Amazon’s Prime Now delivery option offers same day delivery. Currently, Amazon uses courier companies to make the deliveries. By adding everyday drivers to their service, Amazon is expanding its rapid delivery network. They will also use full-time drivers and bicycle riders.

Flex launched in Seattle first. Amazon plans to expand the service to major US cities in the future. However, it has not announced when it plans to expand.

News Source: GeekWire


 

VOCABULARY

Requirement
something that is needed or necessary

How to use "requirement"
We usually use "requirement" when referring to something that is needed before something else can be done or completed.

Example from the article 
People need to have those three characteristics (meet those requirements) before they can drive for Amazon Flex.

Another example
The library requires everyone to pay their outstanding fines before checking out new books.

Currently
right now

How to use "currently"
We usually use "currently" when referring to something that is happening now.

Example from the article 
Right now, Amazon is using a different kind of system to deliver their packages.

Another example
John is currently using a PC, but he's going to switch to a MAC soon.

Network
a group of things or people that are connected

How to use "network"
"Network" can be used in many different situations, especially when describing some sort of system involving many parts. 

Example from the article 
Here network refers to all the parts of the system which they have in place for making fast deliveries.

Another example
Pedro has a very large professional network

Claim
to make a statement about something

How to use "claim"
We usually use "claim" when a statement hasn't been shown to be true yet. It doesn't mean the statement is a lie; it just means that it hasn't been proven yet.

Example from the article 
We don't know if Flex drivers will really be able to make $18-$25 per hour, but that is what Amazon is saying is true.

Another example
Edward claims to be the best student in his class.
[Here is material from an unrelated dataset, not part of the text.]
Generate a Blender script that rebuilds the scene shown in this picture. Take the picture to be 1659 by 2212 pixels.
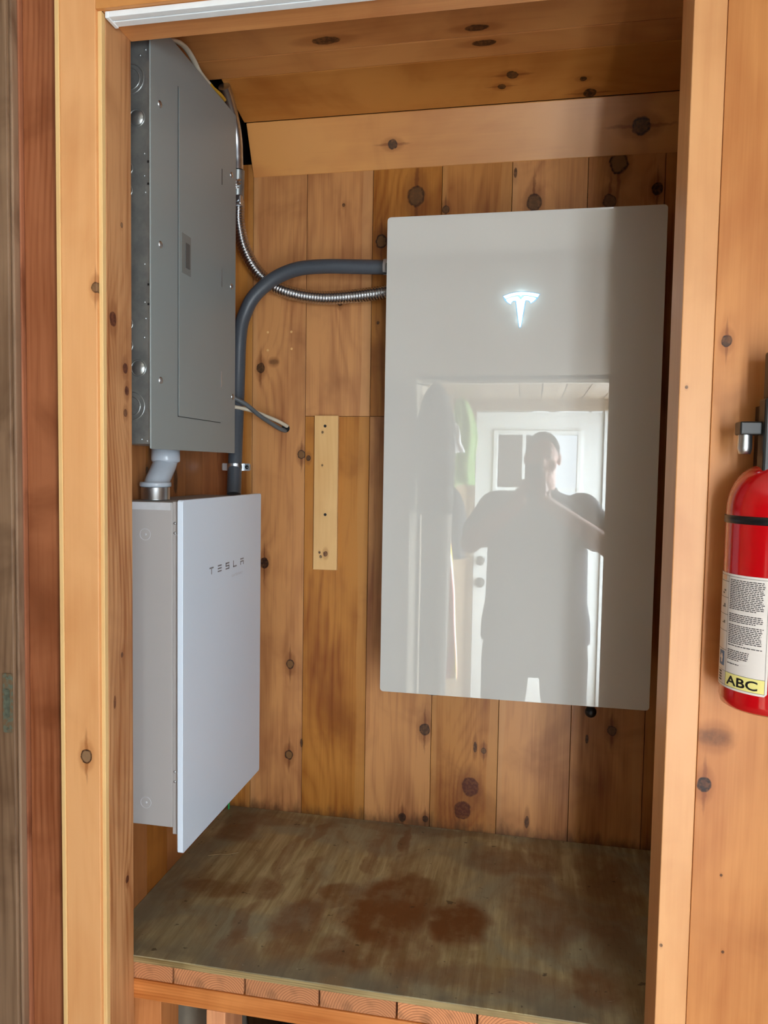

We'll find out if it's true when the teacher gives him his grades.

Courier
someone who delivers things (letters, packages, etc.)

How to use "courier"
We use "courier" when we talk about a person whose job it is to deliver things to.

Example from the article 
The courier company is simply a company that Amazon uses to make their deliveries.

Another example
I'm sending my letter through the University's courier service.

Launch
to start something

How to use "launch"
We use "launch" when we talk about a new thing starting or being set in motion. When new products, services or companies start, we say that they are launched.

Example from the article 
Flex started in Seattle - since it's a brand new service, we say that it was launched in Seattle. 

Another example
Everyone was very excited that the new iPhone 6 would be launched sooner than they thought.